Type again, exactly, the lines below from the start through the line that includes "from mathutils import Vector, Matrix, Euler".

Supplied information:
__________________________________________________
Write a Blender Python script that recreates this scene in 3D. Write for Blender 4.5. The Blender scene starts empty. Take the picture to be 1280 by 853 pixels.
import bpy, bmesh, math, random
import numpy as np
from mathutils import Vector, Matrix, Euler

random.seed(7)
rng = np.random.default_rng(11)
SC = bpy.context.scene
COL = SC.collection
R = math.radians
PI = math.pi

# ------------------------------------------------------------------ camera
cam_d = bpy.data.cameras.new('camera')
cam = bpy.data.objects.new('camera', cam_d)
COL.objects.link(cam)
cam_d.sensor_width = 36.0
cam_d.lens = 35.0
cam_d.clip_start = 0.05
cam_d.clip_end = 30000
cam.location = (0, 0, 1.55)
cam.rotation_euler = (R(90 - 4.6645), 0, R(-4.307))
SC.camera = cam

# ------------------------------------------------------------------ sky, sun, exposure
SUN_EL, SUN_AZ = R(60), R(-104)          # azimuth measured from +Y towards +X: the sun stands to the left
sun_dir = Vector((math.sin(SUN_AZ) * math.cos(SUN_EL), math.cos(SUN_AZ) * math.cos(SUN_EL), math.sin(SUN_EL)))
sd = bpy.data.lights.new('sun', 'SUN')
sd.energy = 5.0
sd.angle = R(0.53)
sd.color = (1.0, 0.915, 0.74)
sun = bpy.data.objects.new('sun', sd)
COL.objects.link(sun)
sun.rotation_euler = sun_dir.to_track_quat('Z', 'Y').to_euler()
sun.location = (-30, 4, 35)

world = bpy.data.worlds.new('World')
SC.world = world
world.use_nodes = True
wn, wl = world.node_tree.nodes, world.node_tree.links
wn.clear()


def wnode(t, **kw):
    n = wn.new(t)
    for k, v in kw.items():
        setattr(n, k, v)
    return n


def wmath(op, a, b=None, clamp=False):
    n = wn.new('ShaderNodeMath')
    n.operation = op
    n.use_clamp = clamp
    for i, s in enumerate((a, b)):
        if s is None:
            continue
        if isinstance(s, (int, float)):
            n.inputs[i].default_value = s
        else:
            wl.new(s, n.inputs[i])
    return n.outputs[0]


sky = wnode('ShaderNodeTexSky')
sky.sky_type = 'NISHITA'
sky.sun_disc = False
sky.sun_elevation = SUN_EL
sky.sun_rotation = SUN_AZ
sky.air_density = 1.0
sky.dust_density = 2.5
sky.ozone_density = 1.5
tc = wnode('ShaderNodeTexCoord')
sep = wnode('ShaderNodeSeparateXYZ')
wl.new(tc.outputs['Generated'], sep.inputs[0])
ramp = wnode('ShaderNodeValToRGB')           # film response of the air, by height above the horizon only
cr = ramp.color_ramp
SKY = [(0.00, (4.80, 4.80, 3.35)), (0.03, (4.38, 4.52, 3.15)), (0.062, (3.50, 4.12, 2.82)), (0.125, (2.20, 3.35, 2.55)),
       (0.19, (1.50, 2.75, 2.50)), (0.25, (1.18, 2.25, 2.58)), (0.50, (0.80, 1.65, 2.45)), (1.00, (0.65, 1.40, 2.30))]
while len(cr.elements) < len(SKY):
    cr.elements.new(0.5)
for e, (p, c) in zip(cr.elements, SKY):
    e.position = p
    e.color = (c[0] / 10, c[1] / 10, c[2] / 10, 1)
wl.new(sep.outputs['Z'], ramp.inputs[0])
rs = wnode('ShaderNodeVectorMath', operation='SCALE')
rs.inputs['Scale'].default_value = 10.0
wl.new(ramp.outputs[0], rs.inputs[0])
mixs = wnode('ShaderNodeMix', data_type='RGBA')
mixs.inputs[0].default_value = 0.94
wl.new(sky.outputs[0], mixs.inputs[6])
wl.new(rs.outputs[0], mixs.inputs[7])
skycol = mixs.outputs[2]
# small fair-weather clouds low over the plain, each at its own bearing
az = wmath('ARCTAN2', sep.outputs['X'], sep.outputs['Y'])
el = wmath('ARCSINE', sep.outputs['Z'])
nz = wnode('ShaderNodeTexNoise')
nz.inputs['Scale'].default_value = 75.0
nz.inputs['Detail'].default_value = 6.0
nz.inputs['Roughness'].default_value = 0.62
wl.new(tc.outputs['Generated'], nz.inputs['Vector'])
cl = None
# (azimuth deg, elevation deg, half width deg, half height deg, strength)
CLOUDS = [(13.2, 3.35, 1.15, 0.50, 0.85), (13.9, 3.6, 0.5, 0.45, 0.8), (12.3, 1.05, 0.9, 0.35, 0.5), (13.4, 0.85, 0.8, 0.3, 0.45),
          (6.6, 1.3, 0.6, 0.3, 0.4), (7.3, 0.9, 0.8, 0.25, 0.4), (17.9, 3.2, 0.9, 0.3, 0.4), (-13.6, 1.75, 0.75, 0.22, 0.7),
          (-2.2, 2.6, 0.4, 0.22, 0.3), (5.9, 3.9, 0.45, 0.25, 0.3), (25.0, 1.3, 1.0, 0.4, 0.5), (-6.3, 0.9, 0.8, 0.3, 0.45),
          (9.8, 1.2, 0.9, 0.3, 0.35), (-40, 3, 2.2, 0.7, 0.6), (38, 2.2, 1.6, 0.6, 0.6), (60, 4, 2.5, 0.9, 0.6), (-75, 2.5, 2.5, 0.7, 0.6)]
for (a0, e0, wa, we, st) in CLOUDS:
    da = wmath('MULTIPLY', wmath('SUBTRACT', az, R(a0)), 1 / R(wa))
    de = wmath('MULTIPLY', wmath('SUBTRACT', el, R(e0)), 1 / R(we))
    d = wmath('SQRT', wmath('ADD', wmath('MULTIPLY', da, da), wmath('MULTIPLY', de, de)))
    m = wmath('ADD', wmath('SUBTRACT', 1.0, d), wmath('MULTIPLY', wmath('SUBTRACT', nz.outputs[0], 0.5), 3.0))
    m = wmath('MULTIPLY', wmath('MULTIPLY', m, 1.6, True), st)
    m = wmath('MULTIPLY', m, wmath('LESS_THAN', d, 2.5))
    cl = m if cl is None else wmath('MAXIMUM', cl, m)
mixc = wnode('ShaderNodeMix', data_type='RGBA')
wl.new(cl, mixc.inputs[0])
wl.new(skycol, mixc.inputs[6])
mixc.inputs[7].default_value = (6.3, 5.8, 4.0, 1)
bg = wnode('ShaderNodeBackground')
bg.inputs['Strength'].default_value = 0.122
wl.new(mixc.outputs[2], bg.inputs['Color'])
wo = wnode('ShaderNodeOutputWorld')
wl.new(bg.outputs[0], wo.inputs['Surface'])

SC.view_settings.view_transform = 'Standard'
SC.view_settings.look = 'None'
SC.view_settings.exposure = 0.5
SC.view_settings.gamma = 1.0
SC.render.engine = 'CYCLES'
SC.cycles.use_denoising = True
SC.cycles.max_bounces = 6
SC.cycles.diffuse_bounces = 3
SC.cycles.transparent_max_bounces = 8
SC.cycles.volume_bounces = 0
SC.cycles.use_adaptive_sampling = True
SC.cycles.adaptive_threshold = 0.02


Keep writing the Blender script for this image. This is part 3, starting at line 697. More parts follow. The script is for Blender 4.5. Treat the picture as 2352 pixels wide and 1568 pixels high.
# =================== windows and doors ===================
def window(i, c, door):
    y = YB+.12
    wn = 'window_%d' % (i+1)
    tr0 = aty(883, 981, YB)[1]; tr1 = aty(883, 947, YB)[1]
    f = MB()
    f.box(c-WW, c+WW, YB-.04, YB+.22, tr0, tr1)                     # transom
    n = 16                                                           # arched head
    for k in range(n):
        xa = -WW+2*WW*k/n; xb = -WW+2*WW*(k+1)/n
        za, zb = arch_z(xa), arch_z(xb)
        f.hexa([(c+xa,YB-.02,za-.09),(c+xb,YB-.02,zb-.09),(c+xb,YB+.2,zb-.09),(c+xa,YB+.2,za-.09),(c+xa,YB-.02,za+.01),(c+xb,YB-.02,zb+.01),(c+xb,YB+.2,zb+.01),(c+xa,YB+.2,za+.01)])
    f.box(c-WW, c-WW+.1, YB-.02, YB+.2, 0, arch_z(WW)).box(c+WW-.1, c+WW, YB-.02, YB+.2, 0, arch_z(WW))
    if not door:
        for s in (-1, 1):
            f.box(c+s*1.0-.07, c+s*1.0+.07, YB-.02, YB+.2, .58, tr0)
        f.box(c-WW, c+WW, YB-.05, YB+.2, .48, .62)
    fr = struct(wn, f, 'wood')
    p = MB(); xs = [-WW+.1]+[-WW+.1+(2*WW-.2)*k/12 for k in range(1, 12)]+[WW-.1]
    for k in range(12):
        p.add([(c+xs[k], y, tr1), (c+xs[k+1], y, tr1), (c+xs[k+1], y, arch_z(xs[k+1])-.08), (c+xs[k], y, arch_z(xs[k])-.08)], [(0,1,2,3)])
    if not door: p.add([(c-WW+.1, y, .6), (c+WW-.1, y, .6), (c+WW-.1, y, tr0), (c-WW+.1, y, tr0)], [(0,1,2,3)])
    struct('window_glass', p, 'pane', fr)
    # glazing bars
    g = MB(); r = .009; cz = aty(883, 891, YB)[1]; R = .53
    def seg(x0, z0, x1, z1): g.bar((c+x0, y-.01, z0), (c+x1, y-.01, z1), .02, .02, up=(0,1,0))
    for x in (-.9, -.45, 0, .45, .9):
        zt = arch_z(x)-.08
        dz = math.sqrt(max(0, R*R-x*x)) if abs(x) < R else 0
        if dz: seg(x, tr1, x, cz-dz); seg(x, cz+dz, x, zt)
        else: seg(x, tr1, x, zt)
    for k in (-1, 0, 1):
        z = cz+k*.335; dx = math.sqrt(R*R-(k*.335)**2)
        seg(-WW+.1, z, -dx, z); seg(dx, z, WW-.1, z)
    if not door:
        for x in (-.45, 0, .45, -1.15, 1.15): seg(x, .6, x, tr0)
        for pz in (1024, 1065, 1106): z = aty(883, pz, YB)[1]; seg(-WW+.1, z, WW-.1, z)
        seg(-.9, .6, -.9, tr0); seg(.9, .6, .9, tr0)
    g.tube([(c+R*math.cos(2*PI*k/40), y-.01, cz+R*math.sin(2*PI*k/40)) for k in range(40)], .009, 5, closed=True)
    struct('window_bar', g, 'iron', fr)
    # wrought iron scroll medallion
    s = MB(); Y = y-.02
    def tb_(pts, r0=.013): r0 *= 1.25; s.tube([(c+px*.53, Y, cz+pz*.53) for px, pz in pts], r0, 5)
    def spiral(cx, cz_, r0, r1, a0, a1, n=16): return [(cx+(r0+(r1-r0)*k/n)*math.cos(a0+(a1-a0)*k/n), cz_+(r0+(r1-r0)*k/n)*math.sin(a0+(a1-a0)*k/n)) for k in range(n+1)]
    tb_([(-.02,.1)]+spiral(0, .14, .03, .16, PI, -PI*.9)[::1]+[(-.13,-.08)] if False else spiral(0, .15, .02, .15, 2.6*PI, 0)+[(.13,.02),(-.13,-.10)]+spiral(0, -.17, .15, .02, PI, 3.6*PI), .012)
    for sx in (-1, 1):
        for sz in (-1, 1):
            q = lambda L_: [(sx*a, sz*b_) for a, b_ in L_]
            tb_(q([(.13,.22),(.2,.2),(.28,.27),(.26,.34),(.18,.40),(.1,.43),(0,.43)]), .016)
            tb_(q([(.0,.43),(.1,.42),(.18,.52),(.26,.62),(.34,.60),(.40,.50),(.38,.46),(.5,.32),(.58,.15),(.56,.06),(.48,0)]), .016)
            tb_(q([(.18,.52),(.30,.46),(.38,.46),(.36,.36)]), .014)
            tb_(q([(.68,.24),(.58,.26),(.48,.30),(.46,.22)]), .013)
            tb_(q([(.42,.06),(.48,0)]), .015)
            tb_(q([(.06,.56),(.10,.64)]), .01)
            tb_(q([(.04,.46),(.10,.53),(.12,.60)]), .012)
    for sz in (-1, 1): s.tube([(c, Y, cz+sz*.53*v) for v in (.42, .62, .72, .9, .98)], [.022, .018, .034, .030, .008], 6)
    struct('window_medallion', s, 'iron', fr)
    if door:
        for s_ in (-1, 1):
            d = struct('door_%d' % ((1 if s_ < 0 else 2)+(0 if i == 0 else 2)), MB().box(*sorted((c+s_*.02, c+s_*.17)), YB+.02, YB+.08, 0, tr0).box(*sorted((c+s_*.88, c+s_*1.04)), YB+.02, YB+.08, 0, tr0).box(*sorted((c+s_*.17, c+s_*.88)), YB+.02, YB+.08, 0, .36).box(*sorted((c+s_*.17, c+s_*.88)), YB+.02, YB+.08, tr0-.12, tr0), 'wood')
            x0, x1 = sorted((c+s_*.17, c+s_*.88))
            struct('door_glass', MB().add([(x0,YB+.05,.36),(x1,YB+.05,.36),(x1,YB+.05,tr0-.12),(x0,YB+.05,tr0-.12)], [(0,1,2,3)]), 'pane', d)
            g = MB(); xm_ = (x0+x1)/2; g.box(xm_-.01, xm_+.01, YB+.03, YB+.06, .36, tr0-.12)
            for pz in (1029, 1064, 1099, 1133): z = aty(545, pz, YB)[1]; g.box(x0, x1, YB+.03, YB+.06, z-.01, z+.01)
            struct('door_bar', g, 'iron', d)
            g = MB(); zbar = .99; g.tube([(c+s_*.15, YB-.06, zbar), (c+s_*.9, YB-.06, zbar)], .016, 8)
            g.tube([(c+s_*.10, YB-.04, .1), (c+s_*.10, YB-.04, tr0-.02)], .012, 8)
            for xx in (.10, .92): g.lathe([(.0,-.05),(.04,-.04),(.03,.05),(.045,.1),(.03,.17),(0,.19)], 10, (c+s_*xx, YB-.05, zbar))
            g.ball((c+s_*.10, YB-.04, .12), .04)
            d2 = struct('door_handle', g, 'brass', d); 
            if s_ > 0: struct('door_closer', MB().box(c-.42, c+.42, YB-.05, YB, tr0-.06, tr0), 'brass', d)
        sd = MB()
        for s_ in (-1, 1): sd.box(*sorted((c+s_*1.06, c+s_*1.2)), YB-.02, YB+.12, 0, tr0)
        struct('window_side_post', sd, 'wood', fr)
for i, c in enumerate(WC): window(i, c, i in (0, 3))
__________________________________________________
Result for this exercise:
Write a Blender Python script that recreates this scene in 3D. Write for Blender 4.5. The Blender scene starts empty. Take the picture to be 1280 by 853 pixels.
import bpy, bmesh, math, random
import numpy as np
from mathutils import Vector, Matrix, Euler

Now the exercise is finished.